Progress Report
Fault-tolerant Quantum Computing with Photonically Interconnected Ion Traps[7] Development of quantum interfaces between ions and atoms
Progress until FY2024
1. Outline of the project
Linking remote ion-trap modules is key ingredient for scaling the number of ion qubits towards large-scale fault-tolerant quantum computation. A technology for coupling a single ion to a different quantum system is indispensable for this purpose. In this research project, we develop a quantum interface for ions and neutral atoms based on Rydberg excitation. We aim to use ultracold atoms as a mobile qubit transmitter which enables connection between remote ion qubits. We expect that such a quantum interface for a hybrid quantum system offer a novel strategy for scaling the ion qubits in a more efficient and flexible way.
2. Outcome so far
We have worked on preparation of Rydberg atoms towards developing quantum interface between trapped ions and ultracold neutral atoms. Excitation of trapped ions and atoms to Rydberg states with large dipole moment expected to lead fast quantum gate operation by enhancing the atom-ion interaction. To prepare strontium atoms in the target Rydberg state, two ultraviolet laser beams were used.
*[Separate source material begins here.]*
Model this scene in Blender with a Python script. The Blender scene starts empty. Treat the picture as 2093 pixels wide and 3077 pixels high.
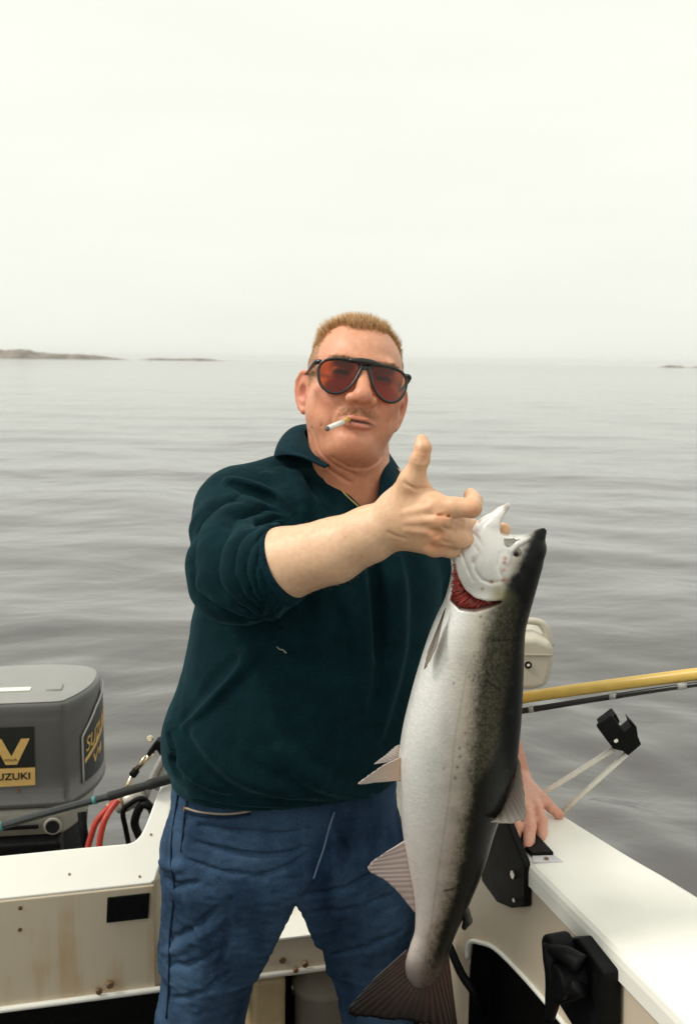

Fig 2 shows the results obtained in this work. We confirmed that excitation to nD Rydberg series with principal quantum number n ranging from 30 to 100 were possible. The interpolated figure shows one example of the obtained Rydberg spectrum.
In order to control the atomic and ionic quantum state with high precision, it is necessary to cool atoms and ions in an ultracold regime. To this end, we implemented narrow-line laser cooling of strontium using an inter-combination transition. The final temperature of atoms reaches below 10 micro Kelvin where motional effect of the particles is strongly suppressed during quantum state manipulation.
In parallel, we developed an ultra-violet laser source for excitation of a single trapped ion in a Paul trap to Rydberg state. The laser system consists of a master oscillator power amplifier and two stages of second harmonic generation. By using this system, laser emission at a wavelength of 244 nm is obtained. We also identified the intermediate level for reaching Rydberg state via two-photon spectroscopy.
3. Future plans
In the next step, we will work on quantum state manipulation of trapped ions and neutral atoms towards implementation of quantum gate operations. In project, we are particularly interested in entangling schemes of an ion and an atom using Rydberg excitation. This is expected to be essential for hybridizing two different types of qubits based on trapped ions and neutral atoms and we aim to apply these technologies in quantum computation using ions and atoms.